Beaches in Sarasota County are becoming wheelchair accessible

Are Beaches Wheelchair-Accessible?

SARASOTA, Fla. (WWSB) - Our beaches are one of the main attractions of the Suncoast, but it’s not always easy for some people to get out on the sand and into the water.

There are signs that are letting beach-goers know there are handicap-accessible ramps that lead to the beach, but the problem is that most people can only get to the end of the ramp where the sand is, and then they get stuck. “Things that you take for granted, I wish for every day," Cody Bowman, a local wheelchair user said. "They say we live in paradise, but to me paradise is not inclusive.”

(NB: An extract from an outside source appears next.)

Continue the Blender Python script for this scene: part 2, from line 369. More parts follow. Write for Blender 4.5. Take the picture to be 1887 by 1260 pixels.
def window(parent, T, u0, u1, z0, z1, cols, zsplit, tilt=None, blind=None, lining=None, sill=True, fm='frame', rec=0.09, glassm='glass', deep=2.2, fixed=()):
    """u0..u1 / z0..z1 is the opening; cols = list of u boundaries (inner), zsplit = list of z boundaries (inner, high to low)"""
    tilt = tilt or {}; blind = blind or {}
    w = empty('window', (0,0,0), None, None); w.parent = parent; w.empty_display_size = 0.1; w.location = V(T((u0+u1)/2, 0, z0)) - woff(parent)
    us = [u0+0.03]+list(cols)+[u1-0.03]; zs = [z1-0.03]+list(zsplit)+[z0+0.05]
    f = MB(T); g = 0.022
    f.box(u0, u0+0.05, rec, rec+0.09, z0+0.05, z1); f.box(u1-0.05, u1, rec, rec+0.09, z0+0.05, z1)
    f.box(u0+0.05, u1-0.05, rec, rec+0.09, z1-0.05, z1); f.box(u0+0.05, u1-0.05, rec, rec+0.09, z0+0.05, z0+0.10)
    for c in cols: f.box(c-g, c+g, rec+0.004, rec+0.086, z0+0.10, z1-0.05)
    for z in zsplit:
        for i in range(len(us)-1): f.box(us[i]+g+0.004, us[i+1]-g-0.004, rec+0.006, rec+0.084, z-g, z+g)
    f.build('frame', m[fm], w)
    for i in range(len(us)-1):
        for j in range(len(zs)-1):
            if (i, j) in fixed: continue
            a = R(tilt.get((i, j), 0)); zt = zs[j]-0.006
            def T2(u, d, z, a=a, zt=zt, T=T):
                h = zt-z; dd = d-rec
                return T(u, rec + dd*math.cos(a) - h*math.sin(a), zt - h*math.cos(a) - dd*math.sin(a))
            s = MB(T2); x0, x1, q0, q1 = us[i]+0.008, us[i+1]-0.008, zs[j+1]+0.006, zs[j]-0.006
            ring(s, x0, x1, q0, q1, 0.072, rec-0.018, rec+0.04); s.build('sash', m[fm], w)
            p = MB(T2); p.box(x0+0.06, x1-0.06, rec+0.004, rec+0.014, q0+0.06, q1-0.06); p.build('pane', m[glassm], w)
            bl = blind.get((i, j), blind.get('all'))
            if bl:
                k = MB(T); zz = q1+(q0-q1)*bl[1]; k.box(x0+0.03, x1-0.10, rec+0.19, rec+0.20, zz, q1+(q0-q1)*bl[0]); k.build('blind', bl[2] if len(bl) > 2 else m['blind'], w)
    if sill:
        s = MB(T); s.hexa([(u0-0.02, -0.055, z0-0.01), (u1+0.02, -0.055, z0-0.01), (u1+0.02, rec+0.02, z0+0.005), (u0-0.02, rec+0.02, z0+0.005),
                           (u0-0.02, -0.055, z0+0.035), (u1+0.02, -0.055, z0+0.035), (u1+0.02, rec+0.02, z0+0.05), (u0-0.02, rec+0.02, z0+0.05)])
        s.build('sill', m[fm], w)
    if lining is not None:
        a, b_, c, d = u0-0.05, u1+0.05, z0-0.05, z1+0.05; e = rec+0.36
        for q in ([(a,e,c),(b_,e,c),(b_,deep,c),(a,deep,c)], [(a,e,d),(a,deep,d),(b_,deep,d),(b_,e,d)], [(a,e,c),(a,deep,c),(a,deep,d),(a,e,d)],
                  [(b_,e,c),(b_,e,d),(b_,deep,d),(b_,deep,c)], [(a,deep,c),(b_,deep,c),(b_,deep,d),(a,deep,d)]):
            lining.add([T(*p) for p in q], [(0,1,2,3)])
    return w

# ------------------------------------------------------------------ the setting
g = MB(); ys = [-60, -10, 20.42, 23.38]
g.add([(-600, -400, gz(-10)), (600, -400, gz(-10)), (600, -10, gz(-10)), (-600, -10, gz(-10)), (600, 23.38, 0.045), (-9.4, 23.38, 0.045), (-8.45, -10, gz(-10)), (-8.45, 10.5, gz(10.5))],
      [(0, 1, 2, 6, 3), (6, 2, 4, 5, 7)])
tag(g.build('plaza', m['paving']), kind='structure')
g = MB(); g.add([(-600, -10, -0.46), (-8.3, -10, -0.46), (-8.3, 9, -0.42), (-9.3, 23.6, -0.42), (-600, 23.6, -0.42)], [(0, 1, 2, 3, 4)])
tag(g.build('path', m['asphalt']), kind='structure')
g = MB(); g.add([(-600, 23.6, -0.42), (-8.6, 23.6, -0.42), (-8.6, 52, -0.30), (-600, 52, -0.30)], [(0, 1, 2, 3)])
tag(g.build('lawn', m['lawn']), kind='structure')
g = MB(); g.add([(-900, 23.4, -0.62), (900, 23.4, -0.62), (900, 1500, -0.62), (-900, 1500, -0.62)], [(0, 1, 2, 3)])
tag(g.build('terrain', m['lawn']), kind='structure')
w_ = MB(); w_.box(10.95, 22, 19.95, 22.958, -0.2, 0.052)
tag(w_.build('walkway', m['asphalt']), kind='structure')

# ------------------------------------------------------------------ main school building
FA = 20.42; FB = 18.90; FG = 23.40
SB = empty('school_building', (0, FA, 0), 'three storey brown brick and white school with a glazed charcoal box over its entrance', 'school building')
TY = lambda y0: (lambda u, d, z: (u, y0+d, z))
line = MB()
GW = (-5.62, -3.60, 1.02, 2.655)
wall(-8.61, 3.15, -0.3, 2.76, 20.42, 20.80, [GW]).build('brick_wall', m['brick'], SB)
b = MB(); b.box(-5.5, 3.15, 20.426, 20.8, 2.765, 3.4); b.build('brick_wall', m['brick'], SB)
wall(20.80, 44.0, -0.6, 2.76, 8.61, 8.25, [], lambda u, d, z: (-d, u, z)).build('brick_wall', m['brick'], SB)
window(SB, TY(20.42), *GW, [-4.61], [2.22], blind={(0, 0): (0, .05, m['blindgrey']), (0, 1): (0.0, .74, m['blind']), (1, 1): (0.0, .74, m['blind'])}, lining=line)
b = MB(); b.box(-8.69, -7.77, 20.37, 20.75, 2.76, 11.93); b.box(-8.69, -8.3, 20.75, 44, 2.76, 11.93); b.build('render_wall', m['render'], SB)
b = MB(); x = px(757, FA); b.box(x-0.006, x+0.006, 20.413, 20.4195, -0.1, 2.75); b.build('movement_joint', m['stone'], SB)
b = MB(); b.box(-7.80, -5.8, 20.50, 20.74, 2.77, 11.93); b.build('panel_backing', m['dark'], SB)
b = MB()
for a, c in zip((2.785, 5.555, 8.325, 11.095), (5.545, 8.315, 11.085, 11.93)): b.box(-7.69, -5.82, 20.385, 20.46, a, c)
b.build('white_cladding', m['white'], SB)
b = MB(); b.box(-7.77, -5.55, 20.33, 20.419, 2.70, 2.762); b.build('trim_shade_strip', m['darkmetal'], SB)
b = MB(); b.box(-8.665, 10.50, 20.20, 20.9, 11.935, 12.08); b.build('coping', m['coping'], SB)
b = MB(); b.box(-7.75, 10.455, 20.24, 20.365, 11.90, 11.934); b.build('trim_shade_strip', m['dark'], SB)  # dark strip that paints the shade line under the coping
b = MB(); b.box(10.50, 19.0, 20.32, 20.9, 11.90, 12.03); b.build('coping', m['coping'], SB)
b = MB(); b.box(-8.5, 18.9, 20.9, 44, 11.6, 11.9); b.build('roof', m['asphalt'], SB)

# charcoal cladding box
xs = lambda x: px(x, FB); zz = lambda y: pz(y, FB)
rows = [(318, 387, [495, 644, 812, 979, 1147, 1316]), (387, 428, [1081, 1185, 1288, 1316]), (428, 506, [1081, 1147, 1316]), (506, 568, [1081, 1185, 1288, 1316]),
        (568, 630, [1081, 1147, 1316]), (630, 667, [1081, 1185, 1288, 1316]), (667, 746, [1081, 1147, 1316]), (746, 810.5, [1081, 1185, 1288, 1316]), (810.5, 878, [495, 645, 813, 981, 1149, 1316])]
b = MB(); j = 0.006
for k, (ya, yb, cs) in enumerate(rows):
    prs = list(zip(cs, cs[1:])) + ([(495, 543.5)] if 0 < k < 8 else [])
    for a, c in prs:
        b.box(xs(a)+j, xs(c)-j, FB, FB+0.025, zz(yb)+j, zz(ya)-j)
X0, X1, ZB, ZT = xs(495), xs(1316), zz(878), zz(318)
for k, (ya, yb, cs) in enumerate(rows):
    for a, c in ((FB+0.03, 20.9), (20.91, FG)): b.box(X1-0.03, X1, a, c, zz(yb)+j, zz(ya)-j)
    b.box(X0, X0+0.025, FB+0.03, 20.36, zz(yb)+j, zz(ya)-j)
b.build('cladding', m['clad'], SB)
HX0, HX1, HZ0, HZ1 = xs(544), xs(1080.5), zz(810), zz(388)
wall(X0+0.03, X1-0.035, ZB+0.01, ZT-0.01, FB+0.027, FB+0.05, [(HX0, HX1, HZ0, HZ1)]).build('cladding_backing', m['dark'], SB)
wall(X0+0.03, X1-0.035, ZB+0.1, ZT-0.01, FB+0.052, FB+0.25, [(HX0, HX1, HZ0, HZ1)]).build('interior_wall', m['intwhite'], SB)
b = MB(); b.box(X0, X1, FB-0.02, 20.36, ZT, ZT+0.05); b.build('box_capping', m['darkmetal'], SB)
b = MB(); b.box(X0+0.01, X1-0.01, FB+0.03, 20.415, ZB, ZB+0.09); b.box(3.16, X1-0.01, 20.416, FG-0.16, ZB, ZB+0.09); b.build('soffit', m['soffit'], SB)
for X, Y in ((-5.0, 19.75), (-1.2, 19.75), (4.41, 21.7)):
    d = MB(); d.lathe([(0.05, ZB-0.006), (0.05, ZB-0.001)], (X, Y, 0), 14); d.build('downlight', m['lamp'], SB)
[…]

Bowman has Spina Bifida and has been in a wheelchair her whole life. Even though she hasn’t let her disability stop her from getting a degree and living independently, she says there’s a limit to what she can control. “I can go to the beach, but getting on the beach is a different story," Bowman said.

Many other say the exact same thing. “Ever since my son was born in 2010, he’s never been to the beach because there’s no access cause I walk with a cane and I’m a single father," Ron Lehner, a Venice resident. “When I try walking on the beach, the cane sinks in the sand and I can’t go anywhere.”

Ron Lehner started a petition back in 2015 to have Sarasota County add accessibility to all the beaches. The petition got more than 80,000 signatures. Since then, a mobi-mat was installed at Siesta Key that allows those in wheelchairs or walkers to have a smooth path towards the water which was at first seen as hope for many.

“But they only go 450 feet out on to the sand, and then they stop,” Bowman said. “I was forced to crawl the rest of the way to the water. That defeats the purpose.”

The reason being that FWC has regulations in place to protect the sea turtles. The county has also purchased ten sand wheelchairs, and has disturbed them throughout the beaches. “But another big issue is that these wheelchairs need two people to be operated, so no disabled person can come to the beach alone," Bowman said.

While residents do say they appreciate what they county has done so far, they are still not given the full access that they need. “I’m looking to move back home to Delaware because I know the beaches over there have them," Lehner said. "Why doesn’t Florida? There are beaches everywhere here. They should be able to accommodate the disabled.”

Sarasota County says they are purchasing more sand wheelchairs for South County beaches, but there’s no word on if they will be adding mats to beaches other than Siesta Key.